-- BEGIN Data extract --

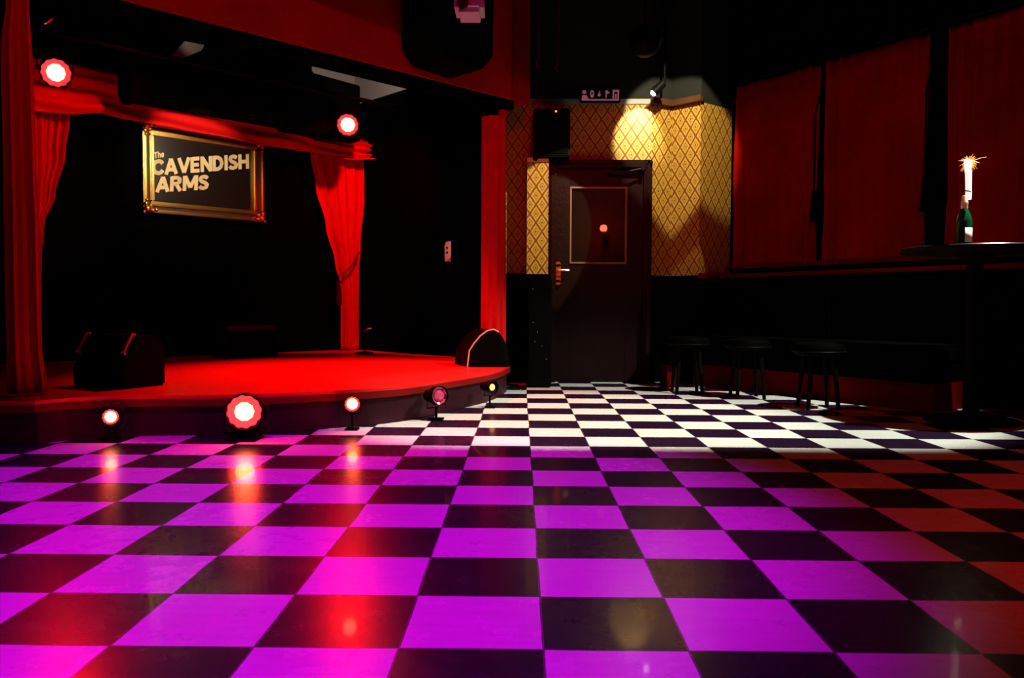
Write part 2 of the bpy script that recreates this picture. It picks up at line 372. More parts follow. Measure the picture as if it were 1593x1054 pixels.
# lobby seen through the door glass
b = MB(); b.box((.8, YA+1.5, 1.6), (3.2, .08, 3.2)); struct(b.build('wall_lobby', mat('lobby_red_wall', (.45, .06, .03), .8)))
pl = atY(939, 355, YA+1.2)
lamp = thing('wall_lamp', 'small glowing red lamp seen through the door glass', 'lamp', pl)
b = MB(); b.lathe([(.0, -.035), (.03, -.03), (.042, 0), (.03, .032), (0, .04)], Matrix.Translation(pl)); b.build('bulb', M['redlamp'], lamp, smooth=True)
b = MB(); b.box(pl+Vector((.03, 0, -.085)), (.10, .09, .03)); b.cyl(pl+Vector((0, 0, -.035)), pl+Vector((0, 0, -.08)), .02); b.build('lamp_base', mat('lamp_base_red', (.5, .05, .03), .3), lamp)
b = MB(); b.box(pl+Vector((.04, .15, -.085)), (.05, .25, .02)); b.build('bracket', M['iron'], lamp)
spot('lobby_lamp', (.9, YA+.5, 2.6), (.95, YA+1.45, 1.85), (1, .25, .06), 5, 60, .8)
# ------------------------------------------------------------------ stage shell (45 degrees)
NB = 2.75; ES = .20; ZW = 2.945
def sbox(b, e0, e1, n0, n1, z0, z1):
    b.box(S((e0+e1)/2, (n0+n1)/2, (z0+z1)/2), (e1-e0, n1-n0, z1-z0), Matrix.Rotation(PI/4, 3, 'Z'))
b = MB(); sbox(b, -6.2, ES+.1, NB, NB+.1, 0, ZW); struct(b.build('wall_stage_back', M['drape']))
b = MB(); sbox(b, -6.2, -.62, NB, NB+.1, ZW, CE); struct(b.build('wall_stage_back_upper_unlit', M['drape']))  # black stands for the unlit stretch of the pale upper wall
b = MB(); sbox(b, -.62, ES+.1, NB, NB+.1, ZW, CE); struct(b.build('wall_stage_back_upper', M['white_wall']))
b = MB(); sbox(b, ES, ES+.1, .5, NB, 0, ZW); struct(b.build('wall_stage_side', M['drape']))
b = MB(); sbox(b, ES, ES+.1, .5, NB, ZW, CE); struct(b.build('wall_stage_side_upper', M['white_wall']))
# header beam across the stage opening
b = MB(); sbox(b, -7.0, -.035, 0, .16, 2.47, CE); beam = struct(b.build('trim_5', M['beam'], bevel=.006))
b = MB(); sbox(b, -7.0, 0, .012, .148, 2.40, 2.47); struct(b.build('trim_6', M['drape']))
b = MB(); sbox(b, -.03, .17, -.02, .2, 2.47, CE); struct(b.build('trim_7', M['velvet_dark'], bevel=.01))
# unseen soffit, added to cut the white lamps' near edge on the floor
b = MB(); b.box((1.2, 4.53, (CE+2.88)/2), (6.4, .05, CE-2.88)); struct(b.build('trim_8', M['ceiling']))
# ------------------------------------------------------------------ stage
front = [(60, 690), (133, 681), (236, 677), (320, 677), (400, 675), (502, 667), (549, 663.6), (588, 660), (636, 654), (683, 643), (740, 630), (756, 626), (776, 618), (788, 609)]
fp = [atZ(x, y, 0) for x, y in front]; fp = [(p.x, p.y) for p in fp]
def smoothpts(P, it=2):
    for _ in range(it):
        Q = [P[0]]
        for i in range(len(P)-1):
            a, c = P[i], P[i+1]; Q += [(.75*a[0]+.25*c[0], .75*a[1]+.25*c[1]), (.25*a[0]+.75*c[0], .25*a[1]+.75*c[1])]
        Q.append(P[-1]); P = Q
    return P
fp = smoothpts(fp)
# the stage edge is smooth: fit through the measured points, centre well behind
cx, cy = S(-1.9, 1.4).x, S(-1.9, 1.4).y
def offs(P, o): return [(p[0]+(p[0]-cx)/math.hypot(p[0]-cx, p[1]-cy)*o, p[1]+(p[1]-cy)/math.hypot(p[0]-cx, p[1]-cy)*o) for p in P]
back = [S(ES-.02, .3), S(ES-.02, NB-.02), S(-5.2, NB-.02), S(-4.5, .2)]
back = [(p.x, p.y) for p in back]
stage = thing('stage', 'low curved corner stage with a glossy red deck', 'stage', S(-1.9, 1.0, 0))
b = MB(); b.prism(fp+back, .002, .165); b.build('riser', M['riser'], stage)
b = MB(); b.prism(offs(fp, .03)+back, .166, .205); b.build('nosing', M['nosing'], stage)
b = MB(); b.prism(offs(fp, .025)+back, .2055, .225); b.build('deck', M['deck'], stage)
ZS = .2255
# ------------------------------------------------------------------ curtains
def curtain_mesh(L, Rr, z0, z1, n, folds, amp, nu=90, nv=50, ph=0):
    """L(z), Rr(z): left/right edge in e; hangs in the plane at stage depth n"""
    b = MB()
    def f(u, v):
        z = z0+(z1-z0)*v; l, r = L(z), Rr(z); wdt = r-l
        ph2 = 2*PI*folds*u+ph+.35*math.sin(3*z)
        a = amp*min(1, wdt/.25)*(.7+.3*math.sin(7*u+ph))
        return S(l+wdt*u+.3*a*math.sin(2*ph2), n+a*math.sin(ph2)+.35*a*math.sin(2.3*ph2+1), z)
    b.grid(f, nu, nv); return b
def interp(P):
    P = sorted(P)
    def f(z):
        if z <= P[0][0]: return P[0][1]
        for (a, x), (c, y) in zip(P, P[1:]):
            if z <= c:
                t = (z-a)/(c-a); t = t*t*(3-2*t); return x+(y-x)*t
        return P[-1][1]
    return f
def edge_on(pts, n):                     # pixel edge -> (z, e) pairs on the plane n
    return interp([(onN(x, y, n)[1], onN(x, y, n)[0]) for x, y in pts])
NI = 2.6
# right inner curtain, tied back
L = edge_on([(484, 240), (492, 290), (507, 350), (522, 410), (529, 440), (531, 480), (531, 545)], NI)
R = edge_on([(572, 240), (568, 300), (560, 380), (557, 430), (557, 480), (557, 545)], NI)
c1 = thing('stage_curtain', 'red velvet curtain tied back right of the framed sign', 'curtain', S(L(1), NI, ZS), 'tied back curtains at the rear of the stage')
curtain_mesh(L, R, ZS+.01, 2.42, NI, 5, .035).build('drape', M['velvet'], c1, True, solid=.006)
pa, pb = onN(557, 392, NI-.07), onN(529, 428, NI-.07); 
b = MB(); b.tube([S(pa[0]+(pb[0]-pa[0])*t, NI-.085-.02*math.sin(PI*t), pa[1]+(pb[1]-pa[1])*t-.03*math.sin(PI*t)) for t in [i/10 for i in range(11)]], .011); rope = b.build('tieback', M['rope'], c1, True)
e, z = onN(527, 432, NI-.07)
b = MB(); b.cyl(S(e, NI-.07, z+.03), S(e, NI-.07, z-.03), .006); b.lathe([(.012, 0), (.022, -.02), (.016, -.04), (.026, -.09), (.034, -.27), (.0, -.275)], Matrix.Translation(S(e, NI-.07, z-.02)), 16); tas = b.build('tassel', M['tassel'], c1, True)
b = MB(); b.cyl(S(e, NI-.07, z-.055), S(e, NI-.07, z-.068), .021, seg=16); b.build('tassel_band', M['brass'], tas, True)
# left inner curtain
L = edge_on([(42, 175), (50, 300), (56, 350), (58, 545)], NI)
R = edge_on([(108, 178), (100, 240), (85, 300), (68, 350), (64, 400), (63, 545)], NI)
c2 = thing('stage_curtain', 'red curtain gathered under the left end of the stage valance', 'curtain', S(R(1), NI, ZS), 'tied back curtains at the rear of the stage')
curtain_mesh(L, R, ZS+.01, 2.42, NI, 5, .05, ph=1).build('drape', M['velvet'], c2, True, solid=.006)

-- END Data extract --

__Given instruction__. All of the data needs repeating exactly, but the pictures do not.

__Response for this exercise__.
Write part 2 of the bpy script that recreates this picture. It picks up at line 372. More parts follow. Measure the picture as if it were 1593x1054 pixels.
# lobby seen through the door glass
b = MB(); b.box((.8, YA+1.5, 1.6), (3.2, .08, 3.2)); struct(b.build('wall_lobby', mat('lobby_red_wall', (.45, .06, .03), .8)))
pl = atY(939, 355, YA+1.2)
lamp = thing('wall_lamp', 'small glowing red lamp seen through the door glass', 'lamp', pl)
b = MB(); b.lathe([(.0, -.035), (.03, -.03), (.042, 0), (.03, .032), (0, .04)], Matrix.Translation(pl)); b.build('bulb', M['redlamp'], lamp, smooth=True)
b = MB(); b.box(pl+Vector((.03, 0, -.085)), (.10, .09, .03)); b.cyl(pl+Vector((0, 0, -.035)), pl+Vector((0, 0, -.08)), .02); b.build('lamp_base', mat('lamp_base_red', (.5, .05, .03), .3), lamp)
b = MB(); b.box(pl+Vector((.04, .15, -.085)), (.05, .25, .02)); b.build('bracket', M['iron'], lamp)
spot('lobby_lamp', (.9, YA+.5, 2.6), (.95, YA+1.45, 1.85), (1, .25, .06), 5, 60, .8)
# ------------------------------------------------------------------ stage shell (45 degrees)
NB = 2.75; ES = .20; ZW = 2.945
def sbox(b, e0, e1, n0, n1, z0, z1):
    b.box(S((e0+e1)/2, (n0+n1)/2, (z0+z1)/2), (e1-e0, n1-n0, z1-z0), Matrix.Rotation(PI/4, 3, 'Z'))
b = MB(); sbox(b, -6.2, ES+.1, NB, NB+.1, 0, ZW); struct(b.build('wall_stage_back', M['drape']))
b = MB(); sbox(b, -6.2, -.62, NB, NB+.1, ZW, CE); struct(b.build('wall_stage_back_upper_unlit', M['drape']))  # black stands for the unlit stretch of the pale upper wall
b = MB(); sbox(b, -.62, ES+.1, NB, NB+.1, ZW, CE); struct(b.build('wall_stage_back_upper', M['white_wall']))
b = MB(); sbox(b, ES, ES+.1, .5, NB, 0, ZW); struct(b.build('wall_stage_side', M['drape']))
b = MB(); sbox(b, ES, ES+.1, .5, NB, ZW, CE); struct(b.build('wall_stage_side_upper', M['white_wall']))
# header beam across the stage opening
b = MB(); sbox(b, -7.0, -.035, 0, .16, 2.47, CE); beam = struct(b.build('trim_5', M['beam'], bevel=.006))
b = MB(); sbox(b, -7.0, 0, .012, .148, 2.40, 2.47); struct(b.build('trim_6', M['drape']))
b = MB(); sbox(b, -.03, .17, -.02, .2, 2.47, CE); struct(b.build('trim_7', M['velvet_dark'], bevel=.01))
# unseen soffit, added to cut the white lamps' near edge on the floor
b = MB(); b.box((1.2, 4.53, (CE+2.88)/2), (6.4, .05, CE-2.88)); struct(b.build('trim_8', M['ceiling']))
# ------------------------------------------------------------------ stage
front = [(60, 690), (133, 681), (236, 677), (320, 677), (400, 675), (502, 667), (549, 663.6), (588, 660), (636, 654), (683, 643), (740, 630), (756, 626), (776, 618), (788, 609)]
fp = [atZ(x, y, 0) for x, y in front]; fp = [(p.x, p.y) for p in fp]
def smoothpts(P, it=2):
    for _ in range(it):
        Q = [P[0]]
        for i in range(len(P)-1):
            a, c = P[i], P[i+1]; Q += [(.75*a[0]+.25*c[0], .75*a[1]+.25*c[1]), (.25*a[0]+.75*c[0], .25*a[1]+.75*c[1])]
        Q.append(P[-1]); P = Q
    return P
fp = smoothpts(fp)
# the stage edge is smooth: fit through the measured points, centre well behind
cx, cy = S(-1.9, 1.4).x, S(-1.9, 1.4).y
def offs(P, o): return [(p[0]+(p[0]-cx)/math.hypot(p[0]-cx, p[1]-cy)*o, p[1]+(p[1]-cy)/math.hypot(p[0]-cx, p[1]-cy)*o) for p in P]
back = [S(ES-.02, .3), S(ES-.02, NB-.02), S(-5.2, NB-.02), S(-4.5, .2)]
back = [(p.x, p.y) for p in back]
stage = thing('stage', 'low curved corner stage with a glossy red deck', 'stage', S(-1.9, 1.0, 0))
b = MB(); b.prism(fp+back, .002, .165); b.build('riser', M['riser'], stage)
b = MB(); b.prism(offs(fp, .03)+back, .166, .205); b.build('nosing', M['nosing'], stage)
b = MB(); b.prism(offs(fp, .025)+back, .2055, .225); b.build('deck', M['deck'], stage)
ZS = .2255
# ------------------------------------------------------------------ curtains
def curtain_mesh(L, Rr, z0, z1, n, folds, amp, nu=90, nv=50, ph=0):
    """L(z), Rr(z): left/right edge in e; hangs in the plane at stage depth n"""
    b = MB()
    def f(u, v):
        z = z0+(z1-z0)*v; l, r = L(z), Rr(z); wdt = r-l
        ph2 = 2*PI*folds*u+ph+.35*math.sin(3*z)
        a = amp*min(1, wdt/.25)*(.7+.3*math.sin(7*u+ph))
        return S(l+wdt*u+.3*a*math.sin(2*ph2), n+a*math.sin(ph2)+.35*a*math.sin(2.3*ph2+1), z)
    b.grid(f, nu, nv); return b
def interp(P):
    P = sorted(P)
    def f(z):
        if z <= P[0][0]: return P[0][1]
        for (a, x), (c, y) in zip(P, P[1:]):
            if z <= c:
                t = (z-a)/(c-a); t = t*t*(3-2*t); return x+(y-x)*t
        return P[-1][1]
    return f
def edge_on(pts, n):                     # pixel edge -> (z, e) pairs on the plane n
    return interp([(onN(x, y, n)[1], onN(x, y, n)[0]) for x, y in pts])
NI = 2.6
# right inner curtain, tied back
L = edge_on([(484, 240), (492, 290), (507, 350), (522, 410), (529, 440), (531, 480), (531, 545)], NI)
R = edge_on([(572, 240), (568, 300), (560, 380), (557, 430), (557, 480), (557, 545)], NI)
c1 = thing('stage_curtain', 'red velvet curtain tied back right of the framed sign', 'curtain', S(L(1), NI, ZS), 'tied back curtains at the rear of the stage')
curtain_mesh(L, R, ZS+.01, 2.42, NI, 5, .035).build('drape', M['velvet'], c1, True, solid=.006)
pa, pb = onN(557, 392, NI-.07), onN(529, 428, NI-.07); 
b = MB(); b.tube([S(pa[0]+(pb[0]-pa[0])*t, NI-.085-.02*math.sin(PI*t), pa[1]+(pb[1]-pa[1])*t-.03*math.sin(PI*t)) for t in [i/10 for i in range(11)]], .011); rope = b.build('tieback', M['rope'], c1, True)
e, z = onN(527, 432, NI-.07)
b = MB(); b.cyl(S(e, NI-.07, z+.03), S(e, NI-.07, z-.03), .006); b.lathe([(.012, 0), (.022, -.02), (.016, -.04), (.026, -.09), (.034, -.27), (.0, -.275)], Matrix.Translation(S(e, NI-.07, z-.02)), 16); tas = b.build('tassel', M['tassel'], c1, True)
b = MB(); b.cyl(S(e, NI-.07, z-.055), S(e, NI-.07, z-.068), .021, seg=16); b.build('tassel_band', M['brass'], tas, True)
# left inner curtain
L = edge_on([(42, 175), (50, 300), (56, 350), (58, 545)], NI)
R = edge_on([(108, 178), (100, 240), (85, 300), (68, 350), (64, 400), (63, 545)], NI)
c2 = thing('stage_curtain', 'red curtain gathered under the left end of the stage valance', 'curtain', S(R(1), NI, ZS), 'tied back curtains at the rear of the stage')
curtain_mesh(L, R, ZS+.01, 2.42, NI, 5, .05, ph=1).build('drape', M['velvet'], c2, True, solid=.006)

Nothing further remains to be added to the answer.